Nel corso del Cinquecento furono migliaia i credenti evangelici italiani che, minacciati dallo spettro dell’Inquisizione, decisero di fuggire all’estero. A fronte delle tre sole alternative loro possibili in Italia – simularsi Cattolici, rinnegare Cristo o soffrire il martirio – preferirono lasciare ogni loro bene terreno e recarsi in paesi dove almeno avrebbero avuto la libertà di vivere secondo coscienza di fede. Nella maggior parte dei casi, purtroppo, le loro storie non furono scritte e tramandate nella memoria storica del popolo evangelico, né sarebbe possibile farlo ora, per assenza di sufficiente documentazione. Non è questo però il caso di Galeazzo Caracciolo (1517- 1586), ricco marchese di Vico, la cui drammatica storia di conversione e rinuncia colpì a tal punto i suoi contemporanei da divenire un esempio universale di fede e abnegazione cristiana. Scritta all’indomani della sua morte, dal suo grande amico Niccolò Balbani, la biografia del Caracciolo fu immediatamente tradotta in latino, in francese, in inglese e in tedesco, ed ebbe larghissima diffusione in tutto il mondo protestante. Convinti che tale testimonianza possa ancora oggi incoraggiare il popolo di Dio, la riproponiamo qui, in una edizione riveduta nel linguaggio e arricchita di ulteriori documenti, fra i quali le tre lettere scritte al Caracciolo da Giovanni Calvino, Gianluigi Pascale e Giulio Cesare Pascali.

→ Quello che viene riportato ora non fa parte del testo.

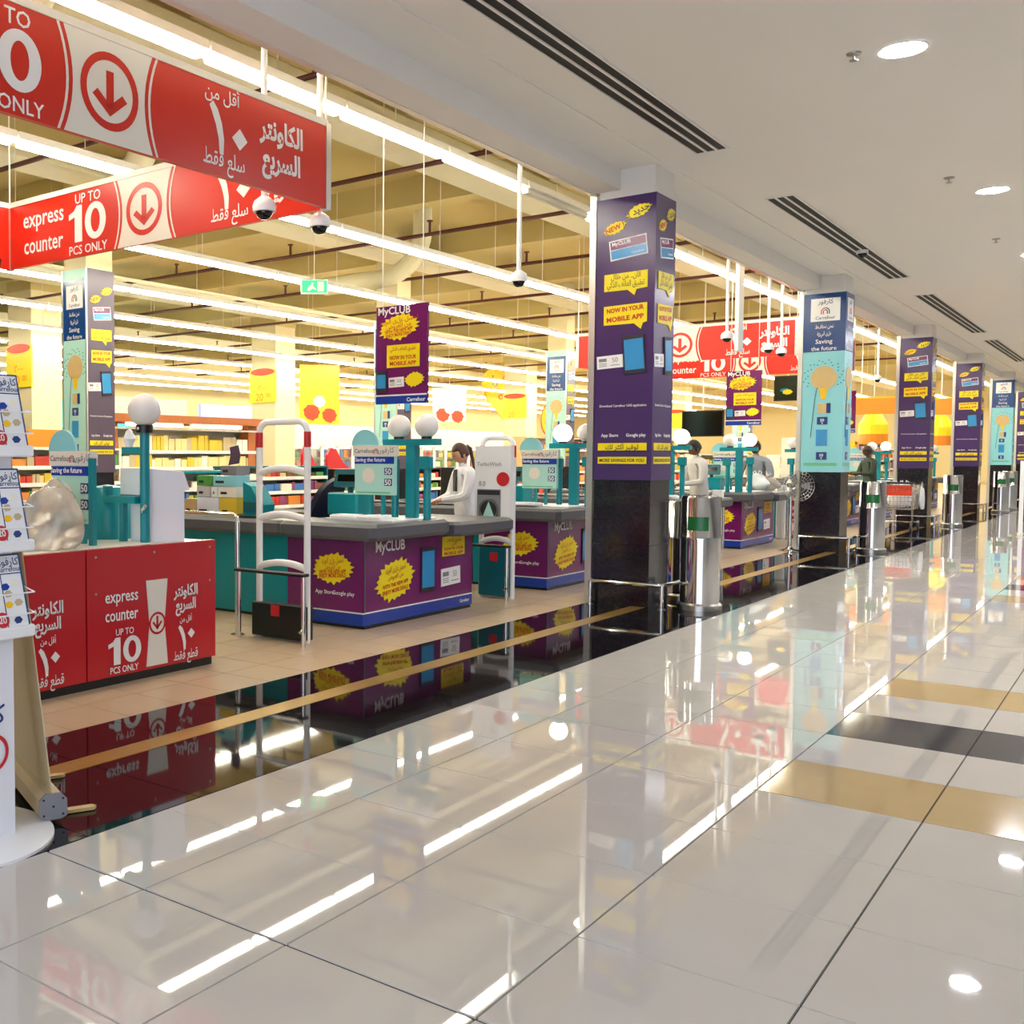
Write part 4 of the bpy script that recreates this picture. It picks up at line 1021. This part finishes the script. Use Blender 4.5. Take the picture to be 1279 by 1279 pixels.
o = MB().prism(Fr((-4.6, 34.2, 0), XA, ZA), [(0, 0), (.25, 0), (.3, .35), (.18, .62), (.05, .6)], -.2, 0).build('carrier_bag', 'bag_white', origin=(-4.45, 34.2, 0)); tag(o, 'pale carrier bag leaning at the far purple pillar', 'bag')

# ------------------------------------------------------------------ people
def person(loc, heading, lab, shirt, skin, hair, arms, H=1.72, lean=.0, nod=.3, ponytail=False, cap=None, extra=None):
    vs_, es, rad, tg = [], [], [], []
    def vtx(p, r_, parent=None, t='shirt'):
        vs_.append(V(*p)); rad.append(r_ if isinstance(r_, tuple) else (r_, r_)); i = len(vs_) - 1
        if parent is not None: es.append((parent, i)); tg.append(t)
        return i
    pel = vtx((0, 0, .93), (.18, .13)); bel = vtx((0, lean * .3, 1.08), (.17, .125), pel); ch = vtx((0, lean * .7, 1.27), (.195, .135), bel)
    ub = vtx((0, lean, 1.4), (.14, .095), ch); nk = vtx((0, lean + .01, 1.47), .058, ub, 'skin'); n2 = vtx((0, lean + .03, 1.54), .055, nk, 'skin')
    for s_, A in zip((-1, 1), arms):
        sh = vtx((s_ * .2, lean - .0, 1.385), .078, ub); el = vtx((A[0][0] * s_, A[0][1], A[0][2]), .06, sh); wr = vtx((A[1][0] * s_, A[1][1], A[1][2]), .042, el)
        d = (vs_[wr] - vs_[el]).normalized(); pm = vtx(tuple(vs_[wr] + d * .06), (.036, .02), wr, 'skin')
        side = d.cross(ZA).normalized() if abs(d.z) < .95 else XA
        for q, (o_, l_) in enumerate(((-.03, .065), (-.011, .078), (.009, .074), (.028, .058))):
            k1 = vtx(tuple(vs_[pm] + d * .035 + side * o_), .0095, pm, 'skin'); k2 = vtx(tuple(vs_[pm] + d * (.035 + l_ * .6) + side * o_ - ZA * .012), .0088, k1, 'skin'); vtx(tuple(vs_[pm] + d * (.03 + l_ * .85) + side * o_ - ZA * .034), .0075, k2, 'skin')
        th = vtx(tuple(vs_[wr] + d * .03 + side * -s_ * .035 - ZA * .01), .011, wr, 'skin'); vtx(tuple(vs_[wr] + d * .075 + side * -s_ * .05 - ZA * .02), .009, th, 'skin')
    for s_ in (-1, 1):
        hp = vtx((s_ * .095, 0, .86), .1, pel, 'tr'); kn = vtx((s_ * .1, .02, .49), .068, hp, 'tr'); an = vtx((s_ * .1, -.02, .09), .045, kn, 'tr'); vtx((s_ * .105, .14, .04), .04, an, 'tr')
    me = bpy.data.meshes.new('body'); me.from_pydata(vs_, es, [])
    ob = bpy.data.objects.new('body', me); COL.objects.link(ob)
    sk = ob.modifiers.new('skin', 'SKIN'); sk.use_smooth_shade = True
    for i, sv in enumerate(me.skin_vertices[0].data): sv.radius = rad[i]; sv.use_root = (i == 0)
    ss = ob.modifiers.new('subsurf', 'SUBSURF'); ss.levels = 1; ss.render_levels = 1
    ev = bpy.data.meshes.new_from_object(ob.evaluated_get(bpy.context.evaluated_depsgraph_get()))
    mb = MB()
    idx = {'shirt': 0, 'skin': 1, 'tr': 2}
    V0 = [v.co.copy() for v in ev.vertices]
    for p in ev.polygons:
        c = p.center; best = None
        for (a, b), t in zip(es, tg):
            A_, B_ = vs_[a], vs_[b]; u = max(0, min(1, (c - A_).dot(B_ - A_) / max(1e-9, (B_ - A_).length_squared)))
            dd = (c - A_ - (B_ - A_) * u).length - rad[a][0] * (1 - u) - rad[b][0] * u
            if best is None or dd < best[0]: best = (dd, t)
        t = best[1]
        if t == 'tr' and c.z > .9: t = 'shirt'
        mb.f.append(list(p.vertices)); mb.m.append(idx[t])
    mb.v = V0
    bpy.data.objects.remove(ob)
    # head, part of the same surface
    hc = V(0, lean + .05, 1.62); rx = Matrix.Rotation(-nod, 3, 'X')
    def place(p): return hc + rx @ (p - V(0, 0, 0))
    def hf(d):
        k = 1.0
        if d.z < -.3: k *= 1 - .12 * (-d.z - .3)
        if d.y > .75 and abs(d.x) < .3 and -.35 < d.z < .1: k *= 1 + .16 * (1 - abs(d.x) / .3) * (1 - abs(d.z + .15) / .3 if abs(d.z + .15) < .3 else 0)
        return k
    h = MB(); h.cur = 1; h.ball((0, 0, 0), 1, 24, 18, (.078, .098, .118), hf)
    for s_ in (-1, 1): h.ball((s_ * .079, -.008, -.01), 1, 8, 6, (.012, .022, .032))
    h.cur = 3
    for s_ in (-1, 1): h.ball((s_ * .03, .088, .012), 1, 8, 6, (.012, .008, .007)); h.ball((s_ * .031, .09, .034), 1, 8, 6, (.018, .006, .004))
    h.cur = 4; h.ball((0, .09, -.058), 1, 8, 6, (.024, .008, .007))
    n0 = len(mb.v); mb.v += [place(v) for v in h.v]; mb.f += [[i + n0 for i in f] for f in h.f]; mb.m += h.m
    # world placement
    ang = math.atan2(heading[1], heading[0]) - PI / 2; k = H / 1.72
    rot = Matrix.Rotation(ang, 3, 'Z')
    def W(p): return V(*loc) + rot @ (p * k)
    r_ = root('person', loc, lab, 'person')
    mb.v = [W(v) for v in mb.v]
    mb.build('body', [shirt, skin, 'trouser', 'hair_black', 'ink_red' if skin == 'skin_a' else 'hair_brown'], r_, smooth=True)
    hm = MB()
    def hh(d):
        if d.y > .35 and d.z < .45: return .88
        if d.z < -.35: return .86
        return 1.12
    hm.ball((0, -.004, .008), 1, 24, 18, (.08, .1, .122), hh)
    if ponytail: hm.tube([V(0, -.1, .06), V(0, -.14, .02), V(0, -.13, -.1), V(.01, -.11, -.24)], .035, 10, .012)
    hm.v = [W(place(v)) for v in hm.v]; hm.build('hair', hair, r_, smooth=True)
    if cap:
        cm = MB(); cm.ball((0, 0, .03), 1, 20, 10, (.088, .108, .105), lambda d: 1 if d.z > 0 else .9); cm.ball((0, .12, .05), 1, 12, 6, (.06, .06, .008)); cm.v = [W(place(v)) for v in cm.v]; cm.build('cap', cap, r_, smooth=True)
    if extra:
        em = MB(); em.prism(Fr((0, lean + .105, 1.18), XA * -1, ZA), [(-.03, 0), (.03, 0), (.045, .2), (.02, .26), (-.02, .26), (-.045, .2)], -.01, .02); em.v = [W(v) for v in em.v]; em.build('necktie', extra, r_)
    return r_
LEFT = (-.756, -.655)
person((-6.02, 10.62, 0), (-.6, -.8), 'woman cashier in white jacket with ponytail looking down behind checkout', 'cloth_white', 'skin_a', 'hair_brown', (((.25, .12, 1.12), (.1, .34, 1.08)), ((.25, .1, 1.12), (.12, .33, 1.06))), 1.64, .03, .35, True, None, 'ink_dark')
person((-5.65, 17.45, 0), (-.7, -.71), 'man in light grey sweater looking down right of nearest purple pillar', 'cloth_lgrey', 'skin_b', 'hair_black', (((.27, .1, 1.1), (.08, .34, 1.06)), ((.27, .1, 1.1), (.14, .35, 1.02))), 1.76, .05, .42)
person((-5.75, 20.95, 0), (-.1, -1), 'bearded man in grey shirt packing white bags at counter', 'cloth_grey', 'skin_b', 'hair_black', (((.28, .08, 1.12), (.2, .36, 1.04)), ((.28, .1, 1.12), (.1, .4, 1.04))), 1.8, .05, .25)
person((-5.25, 28.25, 0), LEFT, 'man in dark green shirt and cap seen in profile right of blue pillar', 'cloth_green', 'skin_b', 'hair_black', (((.27, .12, 1.1), (.2, .36, 1.12)), ((.27, .12, 1.1), (.2, .36, 1.12))), 1.76, .03, .1, False, 'hair_brown')
shopping_bag((-5.4, 19.7, 1.05), .17, .14, .18, 11, 'bag_white', 'white carrier bag being packed in front of man in grey shirt')
shopping_bag((-5.35, 20.2, 1.03), .18, .16, .13, 12, 'bag', 'low beige bag beside the white carrier bag on checkout', False)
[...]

“… se io qui elevo, come in uno specchio agli occhi dei lettori, le vostre virtù, affinché essi si impegnino ad imitarle, sarebbe incoerente che non ne fossi piÙ toccato io, che ho modo di conoscerle più da vicino e contemplarle ogni giorno come in una chiara luce. Ma siccome io conosco per esperienza l’impatto del vostro esempio sulla mia fede e vita cristiana, come anche la non poca utilità che tutti i credenti qui a Ginevra ne traggono, come essi stessi ci hanno detto, ho stimato essere cosa degna e necessaria che con la mia testimonianza questa siffatta utilità si estendesse in modo ancora più ampio”.